**What the task requires**
Give the number of lines in the listing below that include the word "from", with nothing more.

**Supplied data**
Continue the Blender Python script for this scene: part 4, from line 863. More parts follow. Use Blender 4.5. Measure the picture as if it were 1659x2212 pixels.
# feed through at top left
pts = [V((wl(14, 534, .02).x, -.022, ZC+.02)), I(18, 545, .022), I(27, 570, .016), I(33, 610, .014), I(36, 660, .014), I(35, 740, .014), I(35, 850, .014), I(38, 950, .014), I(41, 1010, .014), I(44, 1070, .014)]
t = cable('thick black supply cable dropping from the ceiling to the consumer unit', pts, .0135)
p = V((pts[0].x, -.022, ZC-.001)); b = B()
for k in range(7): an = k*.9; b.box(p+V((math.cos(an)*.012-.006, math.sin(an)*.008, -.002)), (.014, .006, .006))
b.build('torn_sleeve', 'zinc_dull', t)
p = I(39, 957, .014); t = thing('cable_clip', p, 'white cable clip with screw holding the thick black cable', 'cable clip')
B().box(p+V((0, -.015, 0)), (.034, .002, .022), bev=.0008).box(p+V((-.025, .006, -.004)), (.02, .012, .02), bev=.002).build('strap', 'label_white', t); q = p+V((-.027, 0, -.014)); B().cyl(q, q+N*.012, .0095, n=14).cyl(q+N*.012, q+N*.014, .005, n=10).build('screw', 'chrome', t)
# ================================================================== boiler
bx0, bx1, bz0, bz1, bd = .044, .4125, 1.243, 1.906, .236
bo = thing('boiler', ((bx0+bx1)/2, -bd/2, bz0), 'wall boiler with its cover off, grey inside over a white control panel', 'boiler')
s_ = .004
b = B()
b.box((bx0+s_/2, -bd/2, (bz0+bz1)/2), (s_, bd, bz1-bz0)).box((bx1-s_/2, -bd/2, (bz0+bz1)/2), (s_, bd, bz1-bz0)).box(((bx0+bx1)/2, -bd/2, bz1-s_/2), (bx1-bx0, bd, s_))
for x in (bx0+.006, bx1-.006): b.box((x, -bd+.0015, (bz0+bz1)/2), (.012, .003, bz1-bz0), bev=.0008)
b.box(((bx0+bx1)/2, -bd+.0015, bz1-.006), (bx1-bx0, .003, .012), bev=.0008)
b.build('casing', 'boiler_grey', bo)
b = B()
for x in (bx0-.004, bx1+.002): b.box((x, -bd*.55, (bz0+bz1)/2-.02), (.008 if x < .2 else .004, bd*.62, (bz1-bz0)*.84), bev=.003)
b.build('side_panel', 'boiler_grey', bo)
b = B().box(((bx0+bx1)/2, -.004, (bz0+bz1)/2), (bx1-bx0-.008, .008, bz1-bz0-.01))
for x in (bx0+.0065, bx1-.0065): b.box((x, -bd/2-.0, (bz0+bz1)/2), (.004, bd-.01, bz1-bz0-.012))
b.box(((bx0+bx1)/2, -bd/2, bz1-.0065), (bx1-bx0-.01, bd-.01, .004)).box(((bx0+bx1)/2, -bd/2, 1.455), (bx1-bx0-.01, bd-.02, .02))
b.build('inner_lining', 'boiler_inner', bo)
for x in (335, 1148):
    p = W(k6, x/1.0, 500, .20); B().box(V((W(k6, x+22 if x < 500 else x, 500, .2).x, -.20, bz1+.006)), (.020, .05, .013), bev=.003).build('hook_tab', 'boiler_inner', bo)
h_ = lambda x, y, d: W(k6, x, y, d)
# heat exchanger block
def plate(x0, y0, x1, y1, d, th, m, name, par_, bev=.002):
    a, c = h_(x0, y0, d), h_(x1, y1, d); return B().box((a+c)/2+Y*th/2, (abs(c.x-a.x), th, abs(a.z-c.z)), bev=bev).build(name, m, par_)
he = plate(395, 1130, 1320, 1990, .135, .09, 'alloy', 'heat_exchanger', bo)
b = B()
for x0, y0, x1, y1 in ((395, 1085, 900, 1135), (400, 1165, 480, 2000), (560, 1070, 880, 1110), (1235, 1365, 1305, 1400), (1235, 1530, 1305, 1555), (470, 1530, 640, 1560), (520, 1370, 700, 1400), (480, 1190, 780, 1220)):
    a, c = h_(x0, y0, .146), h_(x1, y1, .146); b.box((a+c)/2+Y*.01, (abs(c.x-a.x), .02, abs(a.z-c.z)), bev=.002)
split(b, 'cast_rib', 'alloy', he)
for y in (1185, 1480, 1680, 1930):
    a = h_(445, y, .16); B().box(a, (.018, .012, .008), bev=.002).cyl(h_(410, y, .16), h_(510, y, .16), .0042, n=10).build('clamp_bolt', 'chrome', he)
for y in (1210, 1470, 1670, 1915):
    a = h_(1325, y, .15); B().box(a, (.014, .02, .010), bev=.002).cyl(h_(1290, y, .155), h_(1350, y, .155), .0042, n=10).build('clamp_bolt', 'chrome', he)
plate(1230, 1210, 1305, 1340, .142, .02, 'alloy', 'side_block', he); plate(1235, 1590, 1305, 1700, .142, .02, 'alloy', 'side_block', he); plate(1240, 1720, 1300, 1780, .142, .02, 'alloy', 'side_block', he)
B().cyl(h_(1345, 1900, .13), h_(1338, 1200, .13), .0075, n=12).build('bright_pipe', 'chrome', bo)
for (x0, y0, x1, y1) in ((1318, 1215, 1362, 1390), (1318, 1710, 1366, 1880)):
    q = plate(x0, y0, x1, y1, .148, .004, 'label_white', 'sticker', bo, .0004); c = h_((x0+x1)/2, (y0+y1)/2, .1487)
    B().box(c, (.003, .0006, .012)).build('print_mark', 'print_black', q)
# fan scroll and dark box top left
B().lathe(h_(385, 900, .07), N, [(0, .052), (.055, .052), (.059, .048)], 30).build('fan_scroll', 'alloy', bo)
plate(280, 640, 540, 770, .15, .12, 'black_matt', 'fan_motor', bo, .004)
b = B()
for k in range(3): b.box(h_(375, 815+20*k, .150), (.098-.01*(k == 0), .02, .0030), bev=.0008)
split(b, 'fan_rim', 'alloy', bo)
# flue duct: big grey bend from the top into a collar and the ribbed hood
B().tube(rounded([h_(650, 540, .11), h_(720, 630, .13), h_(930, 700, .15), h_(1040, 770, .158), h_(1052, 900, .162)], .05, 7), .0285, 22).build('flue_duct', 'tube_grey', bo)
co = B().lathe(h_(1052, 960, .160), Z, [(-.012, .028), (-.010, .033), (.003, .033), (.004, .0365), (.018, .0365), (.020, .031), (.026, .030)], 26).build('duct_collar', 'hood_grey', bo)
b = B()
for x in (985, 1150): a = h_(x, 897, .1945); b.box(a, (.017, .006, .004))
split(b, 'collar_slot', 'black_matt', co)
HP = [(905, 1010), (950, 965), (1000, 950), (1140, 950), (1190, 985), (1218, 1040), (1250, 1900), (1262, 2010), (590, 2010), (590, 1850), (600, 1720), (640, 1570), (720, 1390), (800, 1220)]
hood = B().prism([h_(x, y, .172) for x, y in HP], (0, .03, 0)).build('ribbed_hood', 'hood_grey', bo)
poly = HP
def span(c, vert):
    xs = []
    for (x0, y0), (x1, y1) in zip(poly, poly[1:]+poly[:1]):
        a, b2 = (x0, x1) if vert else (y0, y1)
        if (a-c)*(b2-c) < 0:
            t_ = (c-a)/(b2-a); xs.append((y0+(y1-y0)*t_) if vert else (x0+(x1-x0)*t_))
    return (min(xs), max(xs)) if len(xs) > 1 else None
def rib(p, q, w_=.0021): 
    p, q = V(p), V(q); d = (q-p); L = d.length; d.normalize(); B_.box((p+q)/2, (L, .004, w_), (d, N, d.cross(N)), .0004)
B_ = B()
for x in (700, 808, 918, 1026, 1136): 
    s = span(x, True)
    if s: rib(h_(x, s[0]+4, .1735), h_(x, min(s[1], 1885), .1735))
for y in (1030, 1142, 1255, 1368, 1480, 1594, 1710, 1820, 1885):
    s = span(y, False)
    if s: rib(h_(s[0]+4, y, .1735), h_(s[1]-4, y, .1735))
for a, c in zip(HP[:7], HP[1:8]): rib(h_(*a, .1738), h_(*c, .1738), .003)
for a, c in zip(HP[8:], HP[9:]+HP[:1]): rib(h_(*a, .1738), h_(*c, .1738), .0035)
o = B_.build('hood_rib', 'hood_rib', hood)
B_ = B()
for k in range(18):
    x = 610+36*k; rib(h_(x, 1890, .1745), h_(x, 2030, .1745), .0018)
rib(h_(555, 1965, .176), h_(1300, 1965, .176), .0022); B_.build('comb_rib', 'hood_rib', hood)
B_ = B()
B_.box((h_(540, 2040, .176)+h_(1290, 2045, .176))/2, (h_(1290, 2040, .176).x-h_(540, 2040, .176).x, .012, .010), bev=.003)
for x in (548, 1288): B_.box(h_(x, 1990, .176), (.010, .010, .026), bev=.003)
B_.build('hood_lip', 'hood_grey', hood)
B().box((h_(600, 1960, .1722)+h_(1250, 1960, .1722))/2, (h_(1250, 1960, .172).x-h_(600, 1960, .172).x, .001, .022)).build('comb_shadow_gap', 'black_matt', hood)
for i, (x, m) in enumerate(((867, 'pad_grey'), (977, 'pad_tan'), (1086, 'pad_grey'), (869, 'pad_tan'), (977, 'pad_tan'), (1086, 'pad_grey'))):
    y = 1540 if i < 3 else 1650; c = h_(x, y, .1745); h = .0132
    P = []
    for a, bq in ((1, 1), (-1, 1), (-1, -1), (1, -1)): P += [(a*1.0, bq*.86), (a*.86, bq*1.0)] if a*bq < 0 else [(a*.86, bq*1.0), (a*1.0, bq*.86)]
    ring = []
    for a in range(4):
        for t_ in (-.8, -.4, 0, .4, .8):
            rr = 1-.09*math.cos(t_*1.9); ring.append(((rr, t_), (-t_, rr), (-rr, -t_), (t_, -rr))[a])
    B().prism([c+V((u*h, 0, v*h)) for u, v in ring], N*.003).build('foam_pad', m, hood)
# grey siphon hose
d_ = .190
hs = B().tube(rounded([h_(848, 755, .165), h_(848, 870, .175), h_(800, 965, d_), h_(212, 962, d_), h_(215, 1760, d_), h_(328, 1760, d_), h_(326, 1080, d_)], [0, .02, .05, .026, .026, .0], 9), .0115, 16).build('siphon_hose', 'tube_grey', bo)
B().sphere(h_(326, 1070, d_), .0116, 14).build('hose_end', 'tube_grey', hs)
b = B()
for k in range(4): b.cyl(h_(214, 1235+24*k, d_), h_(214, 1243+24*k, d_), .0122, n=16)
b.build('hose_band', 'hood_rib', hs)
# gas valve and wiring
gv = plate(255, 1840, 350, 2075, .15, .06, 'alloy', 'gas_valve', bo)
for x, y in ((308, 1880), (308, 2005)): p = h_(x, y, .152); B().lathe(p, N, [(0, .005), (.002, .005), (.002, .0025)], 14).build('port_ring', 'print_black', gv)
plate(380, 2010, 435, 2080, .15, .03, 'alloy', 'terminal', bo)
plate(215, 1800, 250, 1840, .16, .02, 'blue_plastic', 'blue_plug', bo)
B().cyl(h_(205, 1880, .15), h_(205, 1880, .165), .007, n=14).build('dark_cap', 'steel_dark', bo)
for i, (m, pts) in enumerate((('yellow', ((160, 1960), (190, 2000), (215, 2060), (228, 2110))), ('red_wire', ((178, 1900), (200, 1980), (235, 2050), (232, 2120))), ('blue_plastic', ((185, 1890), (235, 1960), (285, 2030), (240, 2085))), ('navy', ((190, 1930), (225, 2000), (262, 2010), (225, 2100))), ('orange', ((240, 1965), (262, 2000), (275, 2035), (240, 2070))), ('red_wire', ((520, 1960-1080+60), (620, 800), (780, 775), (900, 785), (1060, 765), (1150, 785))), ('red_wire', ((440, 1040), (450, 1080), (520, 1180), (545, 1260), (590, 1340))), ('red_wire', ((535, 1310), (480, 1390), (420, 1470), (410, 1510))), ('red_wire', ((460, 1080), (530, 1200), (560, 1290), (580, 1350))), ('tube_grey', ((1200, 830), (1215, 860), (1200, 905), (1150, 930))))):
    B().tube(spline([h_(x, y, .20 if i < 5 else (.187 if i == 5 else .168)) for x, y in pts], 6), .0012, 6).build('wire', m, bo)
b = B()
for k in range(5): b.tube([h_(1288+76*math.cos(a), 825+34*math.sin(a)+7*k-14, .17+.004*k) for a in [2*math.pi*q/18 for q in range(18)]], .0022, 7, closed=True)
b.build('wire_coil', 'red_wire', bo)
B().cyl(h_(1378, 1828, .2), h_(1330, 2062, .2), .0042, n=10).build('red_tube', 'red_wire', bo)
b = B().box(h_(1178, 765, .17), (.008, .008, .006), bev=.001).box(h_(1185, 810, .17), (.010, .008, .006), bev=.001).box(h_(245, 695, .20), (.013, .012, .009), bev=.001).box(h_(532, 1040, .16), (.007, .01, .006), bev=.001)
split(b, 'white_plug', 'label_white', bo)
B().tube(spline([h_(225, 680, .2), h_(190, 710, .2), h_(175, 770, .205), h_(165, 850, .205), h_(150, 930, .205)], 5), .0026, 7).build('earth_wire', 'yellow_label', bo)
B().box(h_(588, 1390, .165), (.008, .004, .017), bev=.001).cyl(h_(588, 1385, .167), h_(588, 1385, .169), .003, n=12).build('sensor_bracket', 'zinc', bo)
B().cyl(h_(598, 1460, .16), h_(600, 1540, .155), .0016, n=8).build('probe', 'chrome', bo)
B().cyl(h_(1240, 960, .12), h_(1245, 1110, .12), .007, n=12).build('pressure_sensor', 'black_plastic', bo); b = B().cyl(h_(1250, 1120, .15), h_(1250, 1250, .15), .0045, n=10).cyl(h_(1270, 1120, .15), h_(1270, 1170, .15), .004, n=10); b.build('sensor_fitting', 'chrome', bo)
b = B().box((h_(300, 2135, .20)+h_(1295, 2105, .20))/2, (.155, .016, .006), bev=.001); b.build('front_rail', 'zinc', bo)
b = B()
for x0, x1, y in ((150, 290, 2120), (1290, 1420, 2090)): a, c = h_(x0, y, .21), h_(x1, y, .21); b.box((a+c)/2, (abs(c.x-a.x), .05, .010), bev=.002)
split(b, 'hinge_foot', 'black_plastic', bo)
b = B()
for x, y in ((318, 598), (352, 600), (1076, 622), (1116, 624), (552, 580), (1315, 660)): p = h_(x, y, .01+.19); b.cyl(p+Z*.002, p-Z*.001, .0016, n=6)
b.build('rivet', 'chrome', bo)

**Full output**
3